### TASK TO CARRY OUT
The records that follow are to be repeated without alteration.

### RAW RECORDS
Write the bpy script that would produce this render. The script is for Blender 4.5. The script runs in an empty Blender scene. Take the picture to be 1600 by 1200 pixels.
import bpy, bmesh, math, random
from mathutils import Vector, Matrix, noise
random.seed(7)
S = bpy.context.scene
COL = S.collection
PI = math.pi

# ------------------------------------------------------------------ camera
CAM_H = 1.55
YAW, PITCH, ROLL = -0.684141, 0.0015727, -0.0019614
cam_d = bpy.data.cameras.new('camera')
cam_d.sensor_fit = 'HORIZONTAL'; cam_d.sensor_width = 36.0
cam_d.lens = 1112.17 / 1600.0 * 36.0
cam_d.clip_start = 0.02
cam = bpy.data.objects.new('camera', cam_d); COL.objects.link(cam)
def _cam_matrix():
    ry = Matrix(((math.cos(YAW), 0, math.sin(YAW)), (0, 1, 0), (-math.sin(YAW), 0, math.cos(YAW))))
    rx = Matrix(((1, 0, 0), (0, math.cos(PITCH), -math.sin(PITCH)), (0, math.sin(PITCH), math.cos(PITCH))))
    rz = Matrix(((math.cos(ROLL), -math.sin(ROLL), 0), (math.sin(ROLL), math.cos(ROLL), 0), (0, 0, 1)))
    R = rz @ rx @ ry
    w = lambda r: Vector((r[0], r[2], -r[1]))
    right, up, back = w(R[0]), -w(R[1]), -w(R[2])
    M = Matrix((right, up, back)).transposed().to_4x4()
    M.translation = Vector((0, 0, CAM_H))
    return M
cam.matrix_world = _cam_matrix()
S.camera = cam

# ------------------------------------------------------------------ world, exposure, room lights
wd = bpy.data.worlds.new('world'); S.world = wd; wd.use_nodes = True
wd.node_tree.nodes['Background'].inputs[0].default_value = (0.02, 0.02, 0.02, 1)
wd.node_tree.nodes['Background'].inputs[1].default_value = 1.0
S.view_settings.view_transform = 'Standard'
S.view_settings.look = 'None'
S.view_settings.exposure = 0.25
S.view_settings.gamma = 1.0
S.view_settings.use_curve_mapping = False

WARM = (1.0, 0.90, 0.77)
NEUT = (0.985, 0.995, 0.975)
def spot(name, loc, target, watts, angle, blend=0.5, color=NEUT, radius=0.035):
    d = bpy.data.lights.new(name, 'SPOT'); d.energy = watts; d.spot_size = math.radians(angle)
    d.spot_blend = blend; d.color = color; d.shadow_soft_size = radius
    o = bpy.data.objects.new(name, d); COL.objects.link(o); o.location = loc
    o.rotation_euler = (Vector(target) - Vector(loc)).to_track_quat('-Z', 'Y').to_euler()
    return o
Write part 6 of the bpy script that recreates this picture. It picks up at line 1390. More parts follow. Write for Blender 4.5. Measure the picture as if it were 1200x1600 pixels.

### WORKED ANSWER
Write the bpy script that would produce this render. The script is for Blender 4.5. The script runs in an empty Blender scene. Take the picture to be 1600 by 1200 pixels.
import bpy, bmesh, math, random
from mathutils import Vector, Matrix, noise
random.seed(7)
S = bpy.context.scene
COL = S.collection
PI = math.pi

# ------------------------------------------------------------------ camera
CAM_H = 1.55
YAW, PITCH, ROLL = -0.684141, 0.0015727, -0.0019614
cam_d = bpy.data.cameras.new('camera')
cam_d.sensor_fit = 'HORIZONTAL'; cam_d.sensor_width = 36.0
cam_d.lens = 1112.17 / 1600.0 * 36.0
cam_d.clip_start = 0.02
cam = bpy.data.objects.new('camera', cam_d); COL.objects.link(cam)
def _cam_matrix():
    ry = Matrix(((math.cos(YAW), 0, math.sin(YAW)), (0, 1, 0), (-math.sin(YAW), 0, math.cos(YAW))))
    rx = Matrix(((1, 0, 0), (0, math.cos(PITCH), -math.sin(PITCH)), (0, math.sin(PITCH), math.cos(PITCH))))
    rz = Matrix(((math.cos(ROLL), -math.sin(ROLL), 0), (math.sin(ROLL), math.cos(ROLL), 0), (0, 0, 1)))
    R = rz @ rx @ ry
    w = lambda r: Vector((r[0], r[2], -r[1]))
    right, up, back = w(R[0]), -w(R[1]), -w(R[2])
    M = Matrix((right, up, back)).transposed().to_4x4()
    M.translation = Vector((0, 0, CAM_H))
    return M
cam.matrix_world = _cam_matrix()
S.camera = cam

# ------------------------------------------------------------------ world, exposure, room lights
wd = bpy.data.worlds.new('world'); S.world = wd; wd.use_nodes = True
wd.node_tree.nodes['Background'].inputs[0].default_value = (0.02, 0.02, 0.02, 1)
wd.node_tree.nodes['Background'].inputs[1].default_value = 1.0
S.view_settings.view_transform = 'Standard'
S.view_settings.look = 'None'
S.view_settings.exposure = 0.25
S.view_settings.gamma = 1.0
S.view_settings.use_curve_mapping = False

WARM = (1.0, 0.90, 0.77)
NEUT = (0.985, 0.995, 0.975)
def spot(name, loc, target, watts, angle, blend=0.5, color=NEUT, radius=0.035):
    d = bpy.data.lights.new(name, 'SPOT'); d.energy = watts; d.spot_size = math.radians(angle)
    d.spot_blend = blend; d.color = color; d.shadow_soft_size = radius
    o = bpy.data.objects.new(name, d); COL.objects.link(o); o.location = loc
    o.rotation_euler = (Vector(target) - Vector(loc)).to_track_quat('-Z', 'Y').to_euler()
    return o
Write part 6 of the bpy script that recreates this picture. It picks up at line 1390. More parts follow. Write for Blender 4.5. Measure the picture as if it were 1200x1600 pixels.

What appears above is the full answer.